Depuis plusieurs mois, ce quartier, poumon économique de la capitale centrafricaine, est le théâtre de violences meurtrières. Des commerçants qui y sont installés avaient arrêté en début d’année de payer les milices pour protester contre leurs brutalités, qui se sont poursuivies.

La Centrafrique est embourbée dans un conflit meurtrier depuis 2013. Les milices tiennent de larges zones du pays et s’affrontent notamment pour le contrôle des ressources naturelles. L’Etat n’a, lui, d’autorité que sur une petite partie du territoire. La capitale, Bangui, avait été jusque-là relativement épargnée par les combats entre l’ONU et les groupes armés.

Journées de deuil

« Aux populations de Bangui, nous lançons un appel au calme », ont conjointement déclaré mercredi le chef du département des opérations de maintien de la paix de l’ONU, Jean-Pierre Lacroix, et le commissaire à la paix et à la sécurité de l’Union africaine (UA), Smaïl Chergui. Ces deux responsables sont arrivés mardi à Bangui pour une visite conjointe.

L’organisation panafricaine promeut une feuille de route pour la paix en Centrafrique ; dans ce cadre, un panel de facilitateurs a rencontré ces dernières semaines une quinzaine de milices. Depuis dimanche, plusieurs de ces mouvements issus de l’ex-Séléka ont réagi à l’opération militaire menée au PK5.

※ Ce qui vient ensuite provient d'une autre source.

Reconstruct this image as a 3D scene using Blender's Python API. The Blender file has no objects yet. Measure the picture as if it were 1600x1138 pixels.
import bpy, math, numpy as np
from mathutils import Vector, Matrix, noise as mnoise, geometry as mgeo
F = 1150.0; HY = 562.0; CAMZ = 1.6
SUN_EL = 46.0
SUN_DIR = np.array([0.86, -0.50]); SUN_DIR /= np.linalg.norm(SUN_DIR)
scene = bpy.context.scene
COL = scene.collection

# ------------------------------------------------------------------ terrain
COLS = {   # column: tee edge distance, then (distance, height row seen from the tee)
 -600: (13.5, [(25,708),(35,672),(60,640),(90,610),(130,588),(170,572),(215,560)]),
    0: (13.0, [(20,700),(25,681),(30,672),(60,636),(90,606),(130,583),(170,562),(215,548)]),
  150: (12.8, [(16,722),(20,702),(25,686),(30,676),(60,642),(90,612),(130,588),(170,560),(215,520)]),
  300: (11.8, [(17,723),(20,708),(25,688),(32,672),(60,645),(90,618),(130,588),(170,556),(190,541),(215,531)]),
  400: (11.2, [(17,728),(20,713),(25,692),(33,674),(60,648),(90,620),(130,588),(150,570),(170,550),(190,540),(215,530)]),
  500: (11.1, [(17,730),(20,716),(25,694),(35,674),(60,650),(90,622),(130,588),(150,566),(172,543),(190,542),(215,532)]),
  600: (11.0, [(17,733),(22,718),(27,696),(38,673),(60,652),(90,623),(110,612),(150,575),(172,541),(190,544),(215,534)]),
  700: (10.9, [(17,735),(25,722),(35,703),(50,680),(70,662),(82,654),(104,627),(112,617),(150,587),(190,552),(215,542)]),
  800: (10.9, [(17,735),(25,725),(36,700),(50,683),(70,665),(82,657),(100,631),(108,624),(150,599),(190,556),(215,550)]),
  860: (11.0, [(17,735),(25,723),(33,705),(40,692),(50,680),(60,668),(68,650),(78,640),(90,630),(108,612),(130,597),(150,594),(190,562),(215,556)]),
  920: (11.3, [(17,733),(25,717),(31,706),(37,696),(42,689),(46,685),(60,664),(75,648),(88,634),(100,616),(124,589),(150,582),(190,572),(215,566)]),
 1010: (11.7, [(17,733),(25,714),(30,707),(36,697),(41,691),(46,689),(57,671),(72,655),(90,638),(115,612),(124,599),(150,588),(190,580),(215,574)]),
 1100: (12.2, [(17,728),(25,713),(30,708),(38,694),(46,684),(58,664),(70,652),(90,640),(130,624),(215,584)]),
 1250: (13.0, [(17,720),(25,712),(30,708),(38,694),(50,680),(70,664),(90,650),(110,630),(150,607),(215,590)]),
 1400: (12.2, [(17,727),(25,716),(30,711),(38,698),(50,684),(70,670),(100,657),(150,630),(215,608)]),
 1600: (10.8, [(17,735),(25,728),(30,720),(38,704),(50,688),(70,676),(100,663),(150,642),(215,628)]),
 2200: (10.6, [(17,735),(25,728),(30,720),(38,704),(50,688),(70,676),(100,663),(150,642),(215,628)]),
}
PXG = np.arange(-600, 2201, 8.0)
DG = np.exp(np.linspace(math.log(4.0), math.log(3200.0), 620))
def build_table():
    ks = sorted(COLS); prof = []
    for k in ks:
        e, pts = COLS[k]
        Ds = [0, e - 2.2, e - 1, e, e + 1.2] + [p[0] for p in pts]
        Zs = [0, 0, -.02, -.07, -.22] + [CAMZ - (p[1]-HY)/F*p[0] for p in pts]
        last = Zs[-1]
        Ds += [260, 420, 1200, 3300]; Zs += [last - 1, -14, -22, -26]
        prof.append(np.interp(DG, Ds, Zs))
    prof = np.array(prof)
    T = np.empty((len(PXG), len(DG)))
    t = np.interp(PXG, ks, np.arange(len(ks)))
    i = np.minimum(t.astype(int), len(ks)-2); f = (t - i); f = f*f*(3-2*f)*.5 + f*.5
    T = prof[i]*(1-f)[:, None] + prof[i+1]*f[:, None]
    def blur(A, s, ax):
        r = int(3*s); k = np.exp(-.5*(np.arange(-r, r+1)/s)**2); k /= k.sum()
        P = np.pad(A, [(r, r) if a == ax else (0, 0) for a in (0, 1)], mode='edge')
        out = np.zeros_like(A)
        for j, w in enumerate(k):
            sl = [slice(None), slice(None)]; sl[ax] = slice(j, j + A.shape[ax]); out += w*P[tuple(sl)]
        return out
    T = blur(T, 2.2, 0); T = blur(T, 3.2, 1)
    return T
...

« Cette situation risque de compromettre le processus de paix » de l’UA, a ainsi déclaré dans un communiqué le Front populaire pour la renaissance de la Centrafrique (FPRC). Ce groupe armé et une autre milice également issue de l’ex-Séléka, le Mouvement pour la paix en Centrafrique (MPC), ont décrété des journées « villes mortes » de deuil à Bria (est), N’Délé (nord-est) et Kaga-Bandoro (nord-est), après les violences du PK5.

Selon un cadre du FPRC, « à Bria et N’Délé nos éléments sont en alerte maximale ». Des barricades ont été érigées sur certains axes de ces deux localités et de Kaga-Bandoro, selon une source onusienne.

Les vols de la Minusca et humanitaires vers Bria, Bambari, Birao et N’Délé ont été annulés mercredi « pour cause d’insécurité », a indiqué à l’AFP une source aéroportuaire à Bangui.